--- Provided data ---

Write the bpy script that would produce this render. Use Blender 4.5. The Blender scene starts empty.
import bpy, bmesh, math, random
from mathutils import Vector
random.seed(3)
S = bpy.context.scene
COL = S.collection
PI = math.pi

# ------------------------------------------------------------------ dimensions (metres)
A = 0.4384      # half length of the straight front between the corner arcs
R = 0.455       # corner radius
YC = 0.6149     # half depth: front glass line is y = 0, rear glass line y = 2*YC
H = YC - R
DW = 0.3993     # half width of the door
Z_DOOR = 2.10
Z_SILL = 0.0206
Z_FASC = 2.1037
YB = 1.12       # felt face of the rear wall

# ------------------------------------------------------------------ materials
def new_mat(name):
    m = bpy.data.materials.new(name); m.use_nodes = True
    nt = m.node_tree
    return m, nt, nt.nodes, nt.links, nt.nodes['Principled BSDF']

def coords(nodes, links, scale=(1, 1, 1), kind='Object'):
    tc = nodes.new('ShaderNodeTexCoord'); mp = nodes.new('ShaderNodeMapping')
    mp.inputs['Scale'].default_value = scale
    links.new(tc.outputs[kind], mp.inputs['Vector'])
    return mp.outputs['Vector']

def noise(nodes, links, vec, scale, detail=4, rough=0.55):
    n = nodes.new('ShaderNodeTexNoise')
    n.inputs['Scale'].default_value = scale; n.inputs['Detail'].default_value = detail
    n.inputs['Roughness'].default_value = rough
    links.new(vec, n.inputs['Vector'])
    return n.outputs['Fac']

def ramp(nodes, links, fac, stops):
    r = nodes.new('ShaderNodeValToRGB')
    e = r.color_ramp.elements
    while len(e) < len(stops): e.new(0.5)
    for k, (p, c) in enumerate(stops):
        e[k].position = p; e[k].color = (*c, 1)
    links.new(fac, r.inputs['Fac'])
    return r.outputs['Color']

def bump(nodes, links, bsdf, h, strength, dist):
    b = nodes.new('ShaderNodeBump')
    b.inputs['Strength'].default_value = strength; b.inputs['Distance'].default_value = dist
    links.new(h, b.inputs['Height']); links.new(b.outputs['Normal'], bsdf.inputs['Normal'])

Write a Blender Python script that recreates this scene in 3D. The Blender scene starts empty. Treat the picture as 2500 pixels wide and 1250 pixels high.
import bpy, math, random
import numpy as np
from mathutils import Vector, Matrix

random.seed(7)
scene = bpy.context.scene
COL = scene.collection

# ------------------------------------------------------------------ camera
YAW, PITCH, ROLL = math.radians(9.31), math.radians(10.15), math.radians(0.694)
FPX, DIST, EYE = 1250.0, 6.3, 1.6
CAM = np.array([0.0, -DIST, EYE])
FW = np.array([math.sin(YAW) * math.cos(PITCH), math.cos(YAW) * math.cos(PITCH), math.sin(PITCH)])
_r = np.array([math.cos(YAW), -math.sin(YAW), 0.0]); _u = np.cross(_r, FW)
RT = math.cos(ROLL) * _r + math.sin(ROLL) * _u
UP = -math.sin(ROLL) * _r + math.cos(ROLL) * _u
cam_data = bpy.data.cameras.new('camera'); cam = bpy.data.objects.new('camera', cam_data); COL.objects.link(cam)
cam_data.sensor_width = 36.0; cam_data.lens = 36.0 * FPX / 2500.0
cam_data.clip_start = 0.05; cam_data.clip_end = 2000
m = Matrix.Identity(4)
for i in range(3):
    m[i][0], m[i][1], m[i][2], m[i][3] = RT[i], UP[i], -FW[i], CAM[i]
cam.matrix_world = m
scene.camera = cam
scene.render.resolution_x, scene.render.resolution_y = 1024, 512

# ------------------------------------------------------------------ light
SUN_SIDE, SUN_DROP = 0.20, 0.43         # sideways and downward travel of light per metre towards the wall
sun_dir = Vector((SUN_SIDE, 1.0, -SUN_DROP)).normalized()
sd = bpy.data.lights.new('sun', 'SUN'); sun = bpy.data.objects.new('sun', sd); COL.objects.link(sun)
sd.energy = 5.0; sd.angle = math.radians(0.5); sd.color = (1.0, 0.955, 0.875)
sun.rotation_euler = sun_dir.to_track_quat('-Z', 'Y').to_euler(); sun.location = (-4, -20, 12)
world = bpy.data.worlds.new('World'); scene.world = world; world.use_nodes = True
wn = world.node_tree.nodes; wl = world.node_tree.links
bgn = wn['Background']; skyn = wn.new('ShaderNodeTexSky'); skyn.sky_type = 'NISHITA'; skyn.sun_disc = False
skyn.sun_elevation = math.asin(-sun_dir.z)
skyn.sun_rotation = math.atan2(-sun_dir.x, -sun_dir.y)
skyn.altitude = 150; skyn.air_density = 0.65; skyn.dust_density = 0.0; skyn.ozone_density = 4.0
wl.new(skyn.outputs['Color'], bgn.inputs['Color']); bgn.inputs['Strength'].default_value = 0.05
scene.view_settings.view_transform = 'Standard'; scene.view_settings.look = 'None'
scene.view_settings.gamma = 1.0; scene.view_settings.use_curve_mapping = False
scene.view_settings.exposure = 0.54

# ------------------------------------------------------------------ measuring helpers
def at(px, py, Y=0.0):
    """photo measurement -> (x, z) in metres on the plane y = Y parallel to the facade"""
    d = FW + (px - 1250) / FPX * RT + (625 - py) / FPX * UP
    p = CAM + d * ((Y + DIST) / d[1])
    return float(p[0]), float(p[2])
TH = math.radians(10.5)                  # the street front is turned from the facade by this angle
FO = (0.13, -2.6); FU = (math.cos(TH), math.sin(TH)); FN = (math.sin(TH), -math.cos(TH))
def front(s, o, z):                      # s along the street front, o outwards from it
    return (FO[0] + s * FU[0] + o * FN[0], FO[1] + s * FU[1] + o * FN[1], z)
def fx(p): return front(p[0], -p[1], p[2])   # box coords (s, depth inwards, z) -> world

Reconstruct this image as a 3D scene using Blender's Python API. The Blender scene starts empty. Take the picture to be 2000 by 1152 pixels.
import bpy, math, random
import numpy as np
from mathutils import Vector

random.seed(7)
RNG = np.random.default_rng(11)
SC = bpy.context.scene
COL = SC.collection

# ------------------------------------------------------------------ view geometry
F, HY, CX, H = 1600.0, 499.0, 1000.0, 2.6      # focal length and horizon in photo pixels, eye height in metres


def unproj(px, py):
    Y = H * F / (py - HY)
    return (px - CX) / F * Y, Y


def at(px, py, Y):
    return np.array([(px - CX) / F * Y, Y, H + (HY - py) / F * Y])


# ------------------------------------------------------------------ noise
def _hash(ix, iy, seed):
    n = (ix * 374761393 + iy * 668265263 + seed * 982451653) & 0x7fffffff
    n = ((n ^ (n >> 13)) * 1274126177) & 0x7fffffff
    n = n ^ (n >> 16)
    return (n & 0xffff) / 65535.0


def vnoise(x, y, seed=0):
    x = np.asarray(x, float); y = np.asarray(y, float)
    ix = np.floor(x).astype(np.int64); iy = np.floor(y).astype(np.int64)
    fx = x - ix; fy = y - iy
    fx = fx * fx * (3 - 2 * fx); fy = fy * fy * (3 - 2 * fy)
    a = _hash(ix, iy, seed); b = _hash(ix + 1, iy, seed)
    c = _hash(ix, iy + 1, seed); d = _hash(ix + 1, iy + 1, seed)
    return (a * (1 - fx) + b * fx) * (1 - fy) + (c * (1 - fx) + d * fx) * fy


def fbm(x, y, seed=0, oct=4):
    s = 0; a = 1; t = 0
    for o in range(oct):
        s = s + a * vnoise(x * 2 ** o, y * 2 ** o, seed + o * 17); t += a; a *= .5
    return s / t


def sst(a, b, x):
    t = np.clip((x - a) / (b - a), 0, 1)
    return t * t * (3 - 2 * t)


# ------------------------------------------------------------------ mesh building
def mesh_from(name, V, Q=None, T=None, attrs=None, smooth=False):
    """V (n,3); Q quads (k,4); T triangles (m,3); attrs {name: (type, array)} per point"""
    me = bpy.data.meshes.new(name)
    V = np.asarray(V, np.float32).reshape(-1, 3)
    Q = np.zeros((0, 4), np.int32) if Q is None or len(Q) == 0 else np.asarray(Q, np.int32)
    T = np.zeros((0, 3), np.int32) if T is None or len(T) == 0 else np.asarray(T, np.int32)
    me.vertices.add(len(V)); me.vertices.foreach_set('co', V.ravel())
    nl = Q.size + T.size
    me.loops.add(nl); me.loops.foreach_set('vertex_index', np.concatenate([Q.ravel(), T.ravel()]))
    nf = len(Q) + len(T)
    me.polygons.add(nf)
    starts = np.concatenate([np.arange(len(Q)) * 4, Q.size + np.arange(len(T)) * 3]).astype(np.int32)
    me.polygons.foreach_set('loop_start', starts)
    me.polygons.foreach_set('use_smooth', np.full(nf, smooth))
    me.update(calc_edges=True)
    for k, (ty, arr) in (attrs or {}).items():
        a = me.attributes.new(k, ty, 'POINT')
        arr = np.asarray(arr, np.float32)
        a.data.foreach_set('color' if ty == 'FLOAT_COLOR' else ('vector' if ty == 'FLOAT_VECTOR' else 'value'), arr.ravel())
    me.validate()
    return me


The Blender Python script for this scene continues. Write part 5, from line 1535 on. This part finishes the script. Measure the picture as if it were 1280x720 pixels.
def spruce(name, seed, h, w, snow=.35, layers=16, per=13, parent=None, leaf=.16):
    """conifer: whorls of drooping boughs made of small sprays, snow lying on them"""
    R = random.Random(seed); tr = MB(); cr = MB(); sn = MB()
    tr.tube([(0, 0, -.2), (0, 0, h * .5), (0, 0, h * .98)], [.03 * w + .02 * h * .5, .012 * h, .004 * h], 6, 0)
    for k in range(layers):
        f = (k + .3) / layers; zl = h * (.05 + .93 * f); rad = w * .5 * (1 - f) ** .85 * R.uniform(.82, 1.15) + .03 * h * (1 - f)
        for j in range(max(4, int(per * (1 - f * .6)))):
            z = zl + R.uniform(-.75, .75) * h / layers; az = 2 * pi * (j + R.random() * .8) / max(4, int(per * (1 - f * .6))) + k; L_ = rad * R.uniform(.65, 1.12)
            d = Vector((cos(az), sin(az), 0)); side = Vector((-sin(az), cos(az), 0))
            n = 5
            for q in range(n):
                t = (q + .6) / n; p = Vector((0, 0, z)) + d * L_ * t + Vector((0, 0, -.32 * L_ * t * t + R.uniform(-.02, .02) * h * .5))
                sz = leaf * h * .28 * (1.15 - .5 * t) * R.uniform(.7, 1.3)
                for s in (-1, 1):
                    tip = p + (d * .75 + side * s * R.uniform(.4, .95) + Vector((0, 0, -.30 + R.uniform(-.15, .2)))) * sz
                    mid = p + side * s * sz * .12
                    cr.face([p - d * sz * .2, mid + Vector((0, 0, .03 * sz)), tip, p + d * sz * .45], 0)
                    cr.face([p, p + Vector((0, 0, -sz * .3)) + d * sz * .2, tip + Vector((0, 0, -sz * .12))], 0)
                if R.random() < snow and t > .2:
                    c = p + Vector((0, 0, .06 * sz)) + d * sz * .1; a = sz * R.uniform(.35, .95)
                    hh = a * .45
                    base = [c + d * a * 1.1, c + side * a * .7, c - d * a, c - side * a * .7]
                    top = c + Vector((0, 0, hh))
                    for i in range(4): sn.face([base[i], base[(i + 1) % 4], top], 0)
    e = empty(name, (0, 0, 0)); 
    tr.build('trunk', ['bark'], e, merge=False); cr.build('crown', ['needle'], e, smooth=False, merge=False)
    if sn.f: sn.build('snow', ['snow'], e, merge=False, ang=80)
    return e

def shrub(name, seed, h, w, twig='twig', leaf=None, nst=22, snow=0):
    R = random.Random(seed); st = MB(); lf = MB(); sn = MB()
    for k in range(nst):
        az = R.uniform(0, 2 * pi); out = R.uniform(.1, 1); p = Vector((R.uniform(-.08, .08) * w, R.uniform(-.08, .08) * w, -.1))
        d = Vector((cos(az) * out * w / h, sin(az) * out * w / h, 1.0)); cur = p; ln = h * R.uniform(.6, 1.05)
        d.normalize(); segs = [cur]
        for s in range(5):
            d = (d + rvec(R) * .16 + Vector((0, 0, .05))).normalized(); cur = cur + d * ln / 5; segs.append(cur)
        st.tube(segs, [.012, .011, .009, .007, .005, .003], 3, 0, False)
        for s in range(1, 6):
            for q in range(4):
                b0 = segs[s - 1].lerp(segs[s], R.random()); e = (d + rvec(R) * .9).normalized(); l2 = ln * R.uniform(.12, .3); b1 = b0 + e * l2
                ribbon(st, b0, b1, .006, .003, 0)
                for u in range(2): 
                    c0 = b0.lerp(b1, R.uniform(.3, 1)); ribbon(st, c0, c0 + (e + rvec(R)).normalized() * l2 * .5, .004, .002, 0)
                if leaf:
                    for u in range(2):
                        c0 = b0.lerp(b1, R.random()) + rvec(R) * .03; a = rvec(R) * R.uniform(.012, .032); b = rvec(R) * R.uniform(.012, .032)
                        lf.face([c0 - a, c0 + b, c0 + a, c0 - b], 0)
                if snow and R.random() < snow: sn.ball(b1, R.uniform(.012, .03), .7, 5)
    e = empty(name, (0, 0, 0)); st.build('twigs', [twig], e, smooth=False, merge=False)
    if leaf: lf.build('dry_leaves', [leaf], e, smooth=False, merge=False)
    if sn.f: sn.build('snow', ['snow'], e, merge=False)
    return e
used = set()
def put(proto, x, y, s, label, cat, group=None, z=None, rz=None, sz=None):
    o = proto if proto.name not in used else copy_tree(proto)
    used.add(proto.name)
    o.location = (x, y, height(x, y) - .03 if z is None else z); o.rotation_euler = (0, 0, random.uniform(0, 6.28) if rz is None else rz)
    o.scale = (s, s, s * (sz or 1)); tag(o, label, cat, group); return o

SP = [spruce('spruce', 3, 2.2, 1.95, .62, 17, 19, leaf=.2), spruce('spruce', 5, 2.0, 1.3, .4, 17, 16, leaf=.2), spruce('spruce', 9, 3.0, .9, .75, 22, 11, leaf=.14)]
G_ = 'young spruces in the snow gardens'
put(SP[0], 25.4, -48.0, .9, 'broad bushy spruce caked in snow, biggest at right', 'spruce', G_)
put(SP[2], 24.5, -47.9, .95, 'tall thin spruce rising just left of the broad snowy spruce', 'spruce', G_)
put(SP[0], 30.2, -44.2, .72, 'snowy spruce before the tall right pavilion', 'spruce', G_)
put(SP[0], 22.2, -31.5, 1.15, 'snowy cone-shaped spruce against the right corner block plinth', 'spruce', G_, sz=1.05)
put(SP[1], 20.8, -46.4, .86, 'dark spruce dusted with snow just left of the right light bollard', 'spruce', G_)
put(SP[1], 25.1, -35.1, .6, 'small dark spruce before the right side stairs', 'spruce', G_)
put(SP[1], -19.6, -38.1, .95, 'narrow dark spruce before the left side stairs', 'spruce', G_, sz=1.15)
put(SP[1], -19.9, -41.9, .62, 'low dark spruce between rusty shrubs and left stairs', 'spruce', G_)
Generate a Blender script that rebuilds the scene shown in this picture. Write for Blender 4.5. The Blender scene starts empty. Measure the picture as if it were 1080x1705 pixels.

---

Required task.
Quote nothing but the lines that run from the line containing "Reconstruct this image" through the line containing "return t * t * (3 - 2 * t)", keeping both of them word for word.

Expected answer.
Reconstruct this image as a 3D scene using Blender's Python API. The Blender scene starts empty. Take the picture to be 2000 by 1152 pixels.
import bpy, math, random
import numpy as np
from mathutils import Vector

random.seed(7)
RNG = np.random.default_rng(11)
SC = bpy.context.scene
COL = SC.collection

# ------------------------------------------------------------------ view geometry
F, HY, CX, H = 1600.0, 499.0, 1000.0, 2.6      # focal length and horizon in photo pixels, eye height in metres


def unproj(px, py):
    Y = H * F / (py - HY)
    return (px - CX) / F * Y, Y


def at(px, py, Y):
    return np.array([(px - CX) / F * Y, Y, H + (HY - py) / F * Y])


# ------------------------------------------------------------------ noise
def _hash(ix, iy, seed):
    n = (ix * 374761393 + iy * 668265263 + seed * 982451653) & 0x7fffffff
    n = ((n ^ (n >> 13)) * 1274126177) & 0x7fffffff
    n = n ^ (n >> 16)
    return (n & 0xffff) / 65535.0


def vnoise(x, y, seed=0):
    x = np.asarray(x, float); y = np.asarray(y, float)
    ix = np.floor(x).astype(np.int64); iy = np.floor(y).astype(np.int64)
    fx = x - ix; fy = y - iy
    fx = fx * fx * (3 - 2 * fx); fy = fy * fy * (3 - 2 * fy)
    a = _hash(ix, iy, seed); b = _hash(ix + 1, iy, seed)
    c = _hash(ix, iy + 1, seed); d = _hash(ix + 1, iy + 1, seed)
    return (a * (1 - fx) + b * fx) * (1 - fy) + (c * (1 - fx) + d * fx) * fy


def fbm(x, y, seed=0, oct=4):
    s = 0; a = 1; t = 0
    for o in range(oct):
        s = s + a * vnoise(x * 2 ** o, y * 2 ** o, seed + o * 17); t += a; a *= .5
    return s / t


def sst(a, b, x):
    t = np.clip((x - a) / (b - a), 0, 1)
    return t * t * (3 - 2 * t)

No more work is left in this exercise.